The task: From the first line of the data down to and including the line with "return Vector((x * t, Y, EZ + zz * t))", copy everything exactly, leaving out pictures.

######

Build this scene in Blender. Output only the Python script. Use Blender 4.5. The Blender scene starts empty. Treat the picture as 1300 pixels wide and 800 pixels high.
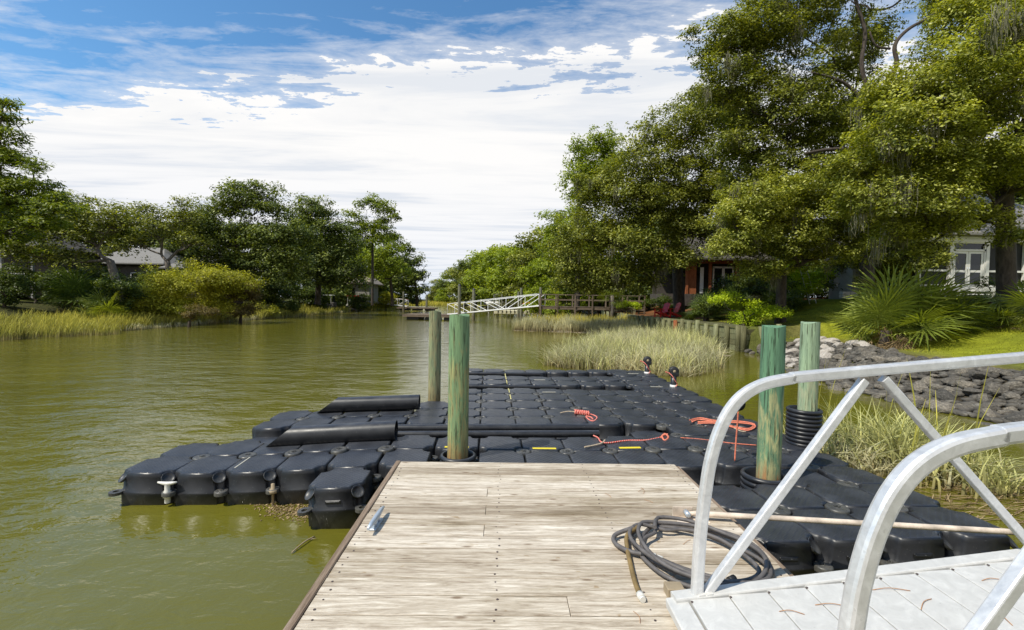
import bpy, bmesh, math, random
import numpy as np
from mathutils import Vector, Matrix

random.seed(7)
rng = np.random.default_rng(11)
scene = bpy.context.scene
C = scene.collection
EZ = 2.06           # eye height above the water (z = 0)
F = 578.0; PITCH = 0.0313; ROLL = 0.0175
PI = math.pi

def at(px, py, Y):
    """world point at depth Y on the line of sight noted from the photograph (1300x800)"""
    dx, dy = px - 650, py - 400
    c, s = math.cos(ROLL), math.sin(ROLL)
    u = dx * c + dy * s; v = -dx * s + dy * c
    cp, sp = math.cos(PITCH), math.sin(PITCH)
    y = cp - (v / F) * sp * 1.0; zz = -sp - (v / F) * cp; x = u / F
    t = Y / y
    return Vector((x * t, Y, EZ + zz * t))

# ------------------------------------------------------------------ materials
def mat(name):
    m = bpy.data.materials.new(name); m.use_nodes = True
    nt = m.node_tree; nt.nodes.clear()
    out = nt.nodes.new('ShaderNodeOutputMaterial')
    p = nt.nodes.new('ShaderNodeBsdfPrincipled')
    nt.links.new(p.outputs[0], out.inputs[0])
    return m, nt, p, out
def N(nt, typ, **kw):
    n = nt.nodes.new(typ)
    for k, v in kw.items():
        if k.startswith('_'): n.inputs[k[1:].replace('_', ' ')].default_value = v
        else: setattr(n, k, v)
    return n
def L(nt, a, b): nt.links.new(a, b)
def coords(nt, scale=(1, 1, 1), kind='Object', rot=(0, 0, 0)):
    tc = N(nt, 'ShaderNodeTexCoord'); mp = N(nt, 'ShaderNodeMapping')
    mp.inputs['Scale'].default_value = scale; mp.inputs['Rotation'].default_value = rot
    L(nt, tc.outputs[kind], mp.inputs[0]); return mp.outputs[0]
def noise(nt, vec, scale, detail=4, rough=.55, dist=0):
    n = N(nt, 'ShaderNodeTexNoise'); n.inputs['Scale'].default_value = scale
    n.inputs['Detail'].default_value = detail; n.inputs['Roughness'].default_value = rough
    n.inputs['Distortion'].default_value = dist
    if vec is not None: L(nt, vec, n.inputs['Vector'])
    return n.outputs['Fac']
def ramp(nt, fac, stops):
    r = N(nt, 'ShaderNodeValToRGB'); e = r.color_ramp.elements
    while len(e) < len(stops): e.new(.5)
    for i, (p, c) in enumerate(stops):
        e[i].position = p
        e[i].color = (c, c, c, 1) if isinstance(c, (int, float)) else (*c, 1)
    L(nt, fac, r.inputs[0]); return r.outputs[0]
def mix(nt, fac, a, b, blend='MIX'):
    m = N(nt, 'ShaderNodeMix', data_type='RGBA', blend_type=blend)
    for s, v in ((m.inputs[0], fac), (m.inputs[6], a), (m.inputs[7], b)):
        if isinstance(v, (int, float)): s.default_value = v
        elif isinstance(v, tuple): s.default_value = (*v, 1)
        else: L(nt, v, s)
    return m.outputs[2]
def math_(nt, op, a, b=None, clamp=False):
    m = N(nt, 'ShaderNodeMath', operation=op); m.use_clamp = clamp
    for i, v in enumerate((a, b)):
        if v is None: continue
        if isinstance(v, (int, float)): m.inputs[i].default_value = v
        else: L(nt, v, m.inputs[i])
    return m.outputs[0]
def bump(nt, p, h, strength=.3, dist=.02):
    b = N(nt, 'ShaderNodeBump'); b.inputs['Strength'].default_value = strength
    b.inputs['Distance'].default_value = dist
    L(nt, h, b.inputs['Height']); L(nt, b.outputs[0], p.inputs['Normal']); return b
def attr(nt, name, out='Fac'):
    a = N(nt, 'ShaderNodeAttribute'); a.attribute_name = name; return a.outputs[out]

def simple(name, col, rough=.6, metal=0, var=.25, scale=6, bstr=.15, spec=.5):
    m, nt, p, _ = mat(name)
    v = coords(nt); n = noise(nt, v, scale, 6)
    lo = tuple(c * (1 - var) for c in col); hi = tuple(min(1, c * (1 + var)) for c in col)
    L(nt, ramp(nt, n, [(.3, lo), (.7, hi)]), p.inputs['Base Color'])
    p.inputs['Roughness'].default_value = rough; p.inputs['Metallic'].default_value = metal
    p.inputs['Specular IOR Level'].default_value = spec
    if bstr: bump(nt, p, noise(nt, v, scale * 8, 3), bstr, .01)
    return m

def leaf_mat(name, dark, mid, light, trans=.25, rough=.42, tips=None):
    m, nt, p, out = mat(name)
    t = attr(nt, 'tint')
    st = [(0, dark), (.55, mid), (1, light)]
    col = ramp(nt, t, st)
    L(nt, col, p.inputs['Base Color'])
    p.inputs['Roughness'].default_value = rough
    p.inputs['Specular IOR Level'].default_value = .2
    tr = N(nt, 'ShaderNodeBsdfTranslucent')
    c2 = mix(nt, 1.0, col, (1.7, 1.65, .35), 'MULTIPLY')
    L(nt, c2, tr.inputs[0])
    ms = N(nt, 'ShaderNodeMixShader'); ms.inputs[0].default_value = trans
    L(nt, p.outputs[0], ms.inputs[1]); L(nt, tr.outputs[0], ms.inputs[2]); L(nt, ms.outputs[0], out.inputs[0])
    return m

M = {}
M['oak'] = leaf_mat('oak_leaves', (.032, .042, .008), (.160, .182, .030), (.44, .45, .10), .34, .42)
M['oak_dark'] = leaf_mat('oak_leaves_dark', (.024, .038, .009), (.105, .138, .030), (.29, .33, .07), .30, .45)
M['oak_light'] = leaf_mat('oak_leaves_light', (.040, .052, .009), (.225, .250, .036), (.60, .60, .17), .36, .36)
M['bright'] = leaf_mat('bright_leaves', (.060, .085, .008), (.215, .275, .025), (.40, .45, .05), .38, .5)
M['pine'] = leaf_mat('pine_needles', (.045, .066, .008), (.165, .215, .020), (.33, .37, .04), .36, .5)
M['shrub_y'] = leaf_mat('yellow_shrub_leaves', (.09, .09, .012), (.36, .36, .035), (.58, .55, .08), .36, .55)
M['shrub_y0'] = leaf_mat('yellow_shrub_leaves', (0.084, 0.082, 0.017), (0.300, 0.285, 0.038), (0.462, 0.434, 0.070), .3, .55)
M['shrub_r'] = leaf_mat('rusty_shrub_leaves', (.06, .045, .018), (.15, .115, .04), (.25, .20, .07), .25, .6)
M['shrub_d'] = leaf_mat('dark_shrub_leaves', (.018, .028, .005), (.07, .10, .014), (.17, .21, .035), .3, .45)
M['shrub_b'] = leaf_mat('bright_shrub_leaves', (.12, .17, .01), (.36, .46, .018), (.55, .64, .04), .4, .5)
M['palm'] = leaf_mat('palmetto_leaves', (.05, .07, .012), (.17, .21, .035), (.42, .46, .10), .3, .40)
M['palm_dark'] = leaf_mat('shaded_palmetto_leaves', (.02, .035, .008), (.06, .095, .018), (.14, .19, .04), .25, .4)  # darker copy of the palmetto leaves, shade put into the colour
M['dead'] = leaf_mat('dead_fronds', (.12, .08, .04), (.30, .21, .11), (.48, .36, .2), .15, .7)
M['moss'] = leaf_mat('spanish_moss', (0.120, 0.118, 0.072), (0.171, 0.162, 0.108), (0.224, 0.216, 0.152), .2, .9)

m, nt, p, _ = mat('bark'); v = coords(nt, (1, 1, .35)); n = noise(nt, v, 9, 8, .7)
L(nt, ramp(nt, n, [(.3, (.025, .018, .013)), (.6, (.085, .065, .05)), (.8, (.16, .135, .11))]), p.inputs['Base Color'])
p.inputs['Roughness'].default_value = .9; bump(nt, p, n, .9, .05); M['bark'] = m
m, nt, p, _ = mat('bark_grey'); v = coords(nt, (1, 1, .35)); n = noise(nt, v, 9, 8, .7)
L(nt, ramp(nt, n, [(.3, (.08, .065, .05)), (.6, (.2, .17, .14)), (.8, (.33, .29, .25))]), p.inputs['Base Color'])
p.inputs['Roughness'].default_value = .9; bump(nt, p, n, .9, .05); M['bark_grey'] = m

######

Completed task:
Build this scene in Blender. Output only the Python script. Use Blender 4.5. The Blender scene starts empty. Treat the picture as 1300 pixels wide and 800 pixels high.
import bpy, bmesh, math, random
import numpy as np
from mathutils import Vector, Matrix

random.seed(7)
rng = np.random.default_rng(11)
scene = bpy.context.scene
C = scene.collection
EZ = 2.06           # eye height above the water (z = 0)
F = 578.0; PITCH = 0.0313; ROLL = 0.0175
PI = math.pi

def at(px, py, Y):
    """world point at depth Y on the line of sight noted from the photograph (1300x800)"""
    dx, dy = px - 650, py - 400
    c, s = math.cos(ROLL), math.sin(ROLL)
    u = dx * c + dy * s; v = -dx * s + dy * c
    cp, sp = math.cos(PITCH), math.sin(PITCH)
    y = cp - (v / F) * sp * 1.0; zz = -sp - (v / F) * cp; x = u / F
    t = Y / y
    return Vector((x * t, Y, EZ + zz * t))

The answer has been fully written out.